For such applications, slow cooker liners are particularly useful, as they eliminate all mess and are easily disposed of — just lift your liner out of your cooker’s base (once it’s cool, of course) and throw it away, along with any leftover pieces of food. These liners form a protective layer between the machine’s base and the ingredients inside, meaning you no longer need to line the cooker with butter or oil and can reduce the amount of fat in your eggs if you so choose. Of course, it’s worth being mindful of how often you use single-use plastic, but these liners are certainly helpful if you want to quickly whip up an egg dish and don’t want to spend the rest of your morning tidying up.

Keep cooked eggs warm with the low setting

Person pressing slow cooker button

If you’ve just finished cooking a beautifully fluffy batch of scrambled eggs, you definitely don’t want to jeopardize your efforts by letting your eggs get cold and rubbery. Because of their surface area, scrambled eggs cool down quicker than other breakfast items, and reheating them may only dry them out further. Cooking your eggs in a slow cooker minimizes the risk of your eggs becoming cold or dry, as you can keep them warm in the cooker until you’re ready to serve. Fewer transfers from plate to plate means less heat can escape — plus, there will be fewer dishes to wash.

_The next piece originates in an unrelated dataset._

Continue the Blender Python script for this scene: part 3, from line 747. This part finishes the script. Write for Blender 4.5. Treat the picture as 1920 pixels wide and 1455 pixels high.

When your eggs look ready, turn the heat down and let them sit in the residual warmth. Be mindful, though, that they may keep cooking, so add a few drops of heavy cream and stir if it looks like the eggs are losing moisture. For this same reason, you’ll also want to keep your cooker on its lowest setting — some slow cookers even have a specific “keep warm” function built in. When the time comes to serve, you can make sure that your eggs stay warm at the table by serving them directly from the slow cooker.